Is Iran ready for a Nuclear Deal?

October 15, 2009

The following online news article “Some See Iran as Ready for Nuclear Deal” from the New York Times by Michael Slackman questions whether Iran is ready for a nuclear deal. It’s about time and let’s hope so.

“RIYADH, Saudi Arabia — Iran says it has no plans to build nuclear weapons. Western nations say they do not believe Iran and periodically release intelligence reports that they say prove Iran has been working on building a bomb.

Hassan Rowhani, center, chief nuclear negotiator for Iran, in 2005, the year his speech on Iran’s program was published.  For years, that has been the point of contention in an intractable international dispute.

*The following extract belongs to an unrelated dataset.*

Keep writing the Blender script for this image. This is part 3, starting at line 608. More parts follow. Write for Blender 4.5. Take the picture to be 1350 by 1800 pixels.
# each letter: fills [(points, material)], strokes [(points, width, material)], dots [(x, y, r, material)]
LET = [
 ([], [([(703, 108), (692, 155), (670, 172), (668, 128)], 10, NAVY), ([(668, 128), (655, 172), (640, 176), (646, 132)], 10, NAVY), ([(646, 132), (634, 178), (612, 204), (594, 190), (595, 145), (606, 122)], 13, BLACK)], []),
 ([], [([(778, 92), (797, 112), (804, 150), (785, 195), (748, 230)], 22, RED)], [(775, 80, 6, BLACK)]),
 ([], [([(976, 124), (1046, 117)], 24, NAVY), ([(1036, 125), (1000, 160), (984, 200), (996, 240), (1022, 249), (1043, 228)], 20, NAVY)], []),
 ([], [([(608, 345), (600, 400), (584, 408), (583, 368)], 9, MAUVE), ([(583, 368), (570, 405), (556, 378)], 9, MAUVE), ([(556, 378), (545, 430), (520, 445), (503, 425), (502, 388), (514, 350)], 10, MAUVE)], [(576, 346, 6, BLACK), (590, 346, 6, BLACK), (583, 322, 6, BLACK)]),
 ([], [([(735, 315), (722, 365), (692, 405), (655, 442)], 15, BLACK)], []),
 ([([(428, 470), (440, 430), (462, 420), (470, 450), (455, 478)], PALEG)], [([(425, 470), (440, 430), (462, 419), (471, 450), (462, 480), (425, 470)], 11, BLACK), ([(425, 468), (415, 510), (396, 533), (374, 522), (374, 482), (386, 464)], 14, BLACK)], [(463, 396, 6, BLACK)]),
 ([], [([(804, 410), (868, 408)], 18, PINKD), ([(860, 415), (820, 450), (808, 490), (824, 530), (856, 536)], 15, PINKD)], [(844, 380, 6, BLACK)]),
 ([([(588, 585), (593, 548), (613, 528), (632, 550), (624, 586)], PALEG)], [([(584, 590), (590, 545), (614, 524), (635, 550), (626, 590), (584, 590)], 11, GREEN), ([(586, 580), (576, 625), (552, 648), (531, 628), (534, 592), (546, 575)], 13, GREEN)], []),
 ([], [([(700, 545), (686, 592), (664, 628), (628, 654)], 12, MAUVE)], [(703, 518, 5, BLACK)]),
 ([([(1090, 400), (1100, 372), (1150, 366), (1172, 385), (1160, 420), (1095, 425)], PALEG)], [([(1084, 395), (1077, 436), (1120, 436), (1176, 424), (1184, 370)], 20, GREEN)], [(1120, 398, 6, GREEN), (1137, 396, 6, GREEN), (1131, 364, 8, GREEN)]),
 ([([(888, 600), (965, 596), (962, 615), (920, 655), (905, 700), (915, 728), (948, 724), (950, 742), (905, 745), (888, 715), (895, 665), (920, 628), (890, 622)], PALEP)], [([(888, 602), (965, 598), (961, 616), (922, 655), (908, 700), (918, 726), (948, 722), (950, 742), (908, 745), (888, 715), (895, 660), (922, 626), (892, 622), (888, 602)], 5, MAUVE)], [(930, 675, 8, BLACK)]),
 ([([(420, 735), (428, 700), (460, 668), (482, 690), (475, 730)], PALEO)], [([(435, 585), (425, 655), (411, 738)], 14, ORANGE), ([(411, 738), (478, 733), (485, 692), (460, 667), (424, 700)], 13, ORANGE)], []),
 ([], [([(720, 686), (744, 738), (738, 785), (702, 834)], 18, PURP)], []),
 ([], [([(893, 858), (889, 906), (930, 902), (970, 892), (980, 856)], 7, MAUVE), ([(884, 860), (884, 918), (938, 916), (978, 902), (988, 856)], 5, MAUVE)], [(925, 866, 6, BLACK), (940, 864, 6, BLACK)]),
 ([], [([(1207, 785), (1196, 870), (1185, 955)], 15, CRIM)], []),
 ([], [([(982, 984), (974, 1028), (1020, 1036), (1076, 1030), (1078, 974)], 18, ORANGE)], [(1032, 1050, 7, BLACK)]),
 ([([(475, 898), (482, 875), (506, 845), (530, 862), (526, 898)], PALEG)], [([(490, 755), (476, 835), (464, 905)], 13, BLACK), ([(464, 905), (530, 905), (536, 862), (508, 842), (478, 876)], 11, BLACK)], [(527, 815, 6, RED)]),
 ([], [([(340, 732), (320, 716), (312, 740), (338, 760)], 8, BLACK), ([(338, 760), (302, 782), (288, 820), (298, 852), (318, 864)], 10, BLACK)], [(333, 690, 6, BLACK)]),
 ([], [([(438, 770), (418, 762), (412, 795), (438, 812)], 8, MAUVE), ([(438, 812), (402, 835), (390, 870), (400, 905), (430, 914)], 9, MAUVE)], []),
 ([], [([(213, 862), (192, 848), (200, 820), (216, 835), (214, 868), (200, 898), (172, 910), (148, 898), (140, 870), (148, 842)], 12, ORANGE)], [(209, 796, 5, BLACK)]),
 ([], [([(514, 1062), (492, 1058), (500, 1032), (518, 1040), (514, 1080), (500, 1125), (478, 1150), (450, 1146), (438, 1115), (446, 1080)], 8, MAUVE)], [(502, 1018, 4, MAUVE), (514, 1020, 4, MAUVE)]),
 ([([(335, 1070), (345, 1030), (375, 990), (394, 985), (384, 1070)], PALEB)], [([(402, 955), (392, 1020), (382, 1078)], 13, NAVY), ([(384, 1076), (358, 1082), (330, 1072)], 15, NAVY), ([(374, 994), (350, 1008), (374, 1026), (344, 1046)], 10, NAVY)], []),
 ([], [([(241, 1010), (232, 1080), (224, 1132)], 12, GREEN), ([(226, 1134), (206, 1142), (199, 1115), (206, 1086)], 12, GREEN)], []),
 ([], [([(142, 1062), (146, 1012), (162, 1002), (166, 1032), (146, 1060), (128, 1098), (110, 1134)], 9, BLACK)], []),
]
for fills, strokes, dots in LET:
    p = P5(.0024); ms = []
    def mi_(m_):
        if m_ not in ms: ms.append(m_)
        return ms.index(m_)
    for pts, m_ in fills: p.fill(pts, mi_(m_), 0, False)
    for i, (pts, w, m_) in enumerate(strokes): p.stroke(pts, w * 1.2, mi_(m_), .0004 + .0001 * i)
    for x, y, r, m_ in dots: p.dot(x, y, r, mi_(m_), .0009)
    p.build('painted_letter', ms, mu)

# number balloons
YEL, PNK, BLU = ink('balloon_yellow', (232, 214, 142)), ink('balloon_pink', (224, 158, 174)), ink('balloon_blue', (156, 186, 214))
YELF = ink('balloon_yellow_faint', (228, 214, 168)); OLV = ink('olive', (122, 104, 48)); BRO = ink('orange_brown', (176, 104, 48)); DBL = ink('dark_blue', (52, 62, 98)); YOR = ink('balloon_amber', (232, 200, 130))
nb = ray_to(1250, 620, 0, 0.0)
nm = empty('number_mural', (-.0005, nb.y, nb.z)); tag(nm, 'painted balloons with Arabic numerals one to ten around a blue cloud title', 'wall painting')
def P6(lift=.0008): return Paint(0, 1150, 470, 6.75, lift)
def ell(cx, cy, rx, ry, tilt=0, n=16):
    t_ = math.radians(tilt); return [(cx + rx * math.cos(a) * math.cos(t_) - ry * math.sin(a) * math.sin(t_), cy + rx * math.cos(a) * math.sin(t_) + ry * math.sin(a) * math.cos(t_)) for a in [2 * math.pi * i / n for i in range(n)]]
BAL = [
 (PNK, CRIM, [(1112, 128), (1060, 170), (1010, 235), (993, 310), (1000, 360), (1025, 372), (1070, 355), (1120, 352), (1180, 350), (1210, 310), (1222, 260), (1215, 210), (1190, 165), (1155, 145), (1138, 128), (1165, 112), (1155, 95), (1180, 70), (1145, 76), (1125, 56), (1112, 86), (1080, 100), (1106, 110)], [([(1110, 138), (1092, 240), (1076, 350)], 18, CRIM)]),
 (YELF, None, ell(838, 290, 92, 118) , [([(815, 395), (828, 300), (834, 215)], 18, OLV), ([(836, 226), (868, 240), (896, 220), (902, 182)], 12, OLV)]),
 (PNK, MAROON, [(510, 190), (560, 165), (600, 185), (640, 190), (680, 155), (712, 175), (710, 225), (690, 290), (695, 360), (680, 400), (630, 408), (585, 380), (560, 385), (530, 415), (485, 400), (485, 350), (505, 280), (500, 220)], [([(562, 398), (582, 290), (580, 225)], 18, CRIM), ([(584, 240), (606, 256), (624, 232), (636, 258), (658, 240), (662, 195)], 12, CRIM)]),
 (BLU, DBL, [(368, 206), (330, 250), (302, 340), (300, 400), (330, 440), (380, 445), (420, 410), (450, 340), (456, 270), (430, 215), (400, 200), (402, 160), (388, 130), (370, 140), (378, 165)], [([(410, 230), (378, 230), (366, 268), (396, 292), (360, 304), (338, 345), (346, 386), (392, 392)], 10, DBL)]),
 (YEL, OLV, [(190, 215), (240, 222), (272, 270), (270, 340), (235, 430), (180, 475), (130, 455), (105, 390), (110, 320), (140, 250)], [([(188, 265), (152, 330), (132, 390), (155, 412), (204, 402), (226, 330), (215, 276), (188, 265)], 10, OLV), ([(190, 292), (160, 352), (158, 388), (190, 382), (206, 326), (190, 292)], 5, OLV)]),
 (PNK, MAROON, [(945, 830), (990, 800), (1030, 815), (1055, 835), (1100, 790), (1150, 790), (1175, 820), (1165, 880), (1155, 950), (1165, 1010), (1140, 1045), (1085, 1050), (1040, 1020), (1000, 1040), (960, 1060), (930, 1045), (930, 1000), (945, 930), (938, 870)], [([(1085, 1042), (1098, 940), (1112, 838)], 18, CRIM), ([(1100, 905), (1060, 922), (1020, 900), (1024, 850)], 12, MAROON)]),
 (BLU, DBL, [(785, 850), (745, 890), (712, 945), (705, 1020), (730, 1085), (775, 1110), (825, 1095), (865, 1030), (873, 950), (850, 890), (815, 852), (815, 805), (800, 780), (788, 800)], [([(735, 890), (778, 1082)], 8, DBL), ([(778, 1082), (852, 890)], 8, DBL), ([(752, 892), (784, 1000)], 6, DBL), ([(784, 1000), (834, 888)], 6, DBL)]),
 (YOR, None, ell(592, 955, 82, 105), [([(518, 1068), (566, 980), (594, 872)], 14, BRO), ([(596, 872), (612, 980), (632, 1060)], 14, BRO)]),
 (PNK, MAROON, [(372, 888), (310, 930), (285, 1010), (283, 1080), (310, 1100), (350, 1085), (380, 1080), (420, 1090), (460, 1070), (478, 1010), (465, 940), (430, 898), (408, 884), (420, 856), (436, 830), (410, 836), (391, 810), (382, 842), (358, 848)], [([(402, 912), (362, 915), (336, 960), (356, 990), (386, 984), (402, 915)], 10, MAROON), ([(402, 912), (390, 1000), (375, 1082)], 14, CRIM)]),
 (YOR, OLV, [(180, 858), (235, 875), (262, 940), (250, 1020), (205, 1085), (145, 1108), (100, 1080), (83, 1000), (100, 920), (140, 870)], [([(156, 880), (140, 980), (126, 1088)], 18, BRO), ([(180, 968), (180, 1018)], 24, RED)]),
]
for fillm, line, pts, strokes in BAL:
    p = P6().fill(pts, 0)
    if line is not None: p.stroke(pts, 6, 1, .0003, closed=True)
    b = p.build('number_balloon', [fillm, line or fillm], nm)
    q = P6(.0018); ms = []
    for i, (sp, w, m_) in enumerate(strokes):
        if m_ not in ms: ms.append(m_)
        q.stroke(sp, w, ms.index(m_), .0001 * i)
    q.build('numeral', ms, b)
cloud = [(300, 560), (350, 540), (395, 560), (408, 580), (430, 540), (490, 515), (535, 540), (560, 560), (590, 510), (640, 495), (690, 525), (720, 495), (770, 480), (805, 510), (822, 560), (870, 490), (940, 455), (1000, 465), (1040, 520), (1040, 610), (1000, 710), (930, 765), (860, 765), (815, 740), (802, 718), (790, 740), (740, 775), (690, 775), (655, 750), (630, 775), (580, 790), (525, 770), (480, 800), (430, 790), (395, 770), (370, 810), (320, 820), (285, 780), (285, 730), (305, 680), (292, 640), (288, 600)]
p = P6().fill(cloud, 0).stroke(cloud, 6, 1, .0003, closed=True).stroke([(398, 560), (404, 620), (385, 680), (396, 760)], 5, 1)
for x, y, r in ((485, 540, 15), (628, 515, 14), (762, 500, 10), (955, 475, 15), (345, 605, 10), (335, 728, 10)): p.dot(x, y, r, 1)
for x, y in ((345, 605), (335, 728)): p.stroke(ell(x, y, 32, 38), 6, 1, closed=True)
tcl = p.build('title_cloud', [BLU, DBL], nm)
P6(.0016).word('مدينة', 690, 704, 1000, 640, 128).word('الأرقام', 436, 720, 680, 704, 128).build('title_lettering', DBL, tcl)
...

But as the United States and its Western allies prepare for a second round of direct negotiations with Tehran this month, that may no longer be the central question. The more pertinent point, Iran experts and regional analysts say, is that Iran finally may be ready to make a deal.

The analysts cite a confluence of factors, from Iran’s internal political crisis to the change in leadership in Washington, and one overriding point: Iran’s leadership may have achieved much of what it set out to accomplish when it stepped up its clandestine nuclear program in 1999.

In contentious, high-stakes negotiations, deals are possible when both sides have a chance to declare victory, and that point may have been reached.

“If the Iranian endgame is to keep enrichment, and if the United States’ endgame is to make sure there are no nuclear weapons in Iran, then it can be a win-win,” said Trita Parsi, author of a book on Iran and president of the National Iranian American Council, an independent advocacy group in Washington. “Those who have been criticizing the administration for compromising or giving Iran a concession, they are wrong. It is not a concession to adjust to an unchanging reality.”

For Iran, this is not exactly about compromising — which it has shown little appetite for — as much as cooperating. For the West, it is not about winning concessions but about developing verifiable assurances that Iran is not producing weapons.

“I think the Iranians are simply in no mood to accept any serious limits on the expansion of their program,” said Flynt Leverett, director of the Iran Project at the New America Foundation. “From their point of view, they already suspended enrichment for almost two years, from 2003 to 2005, and from their perspective, they got nothing for that and they’re not going to do that again.”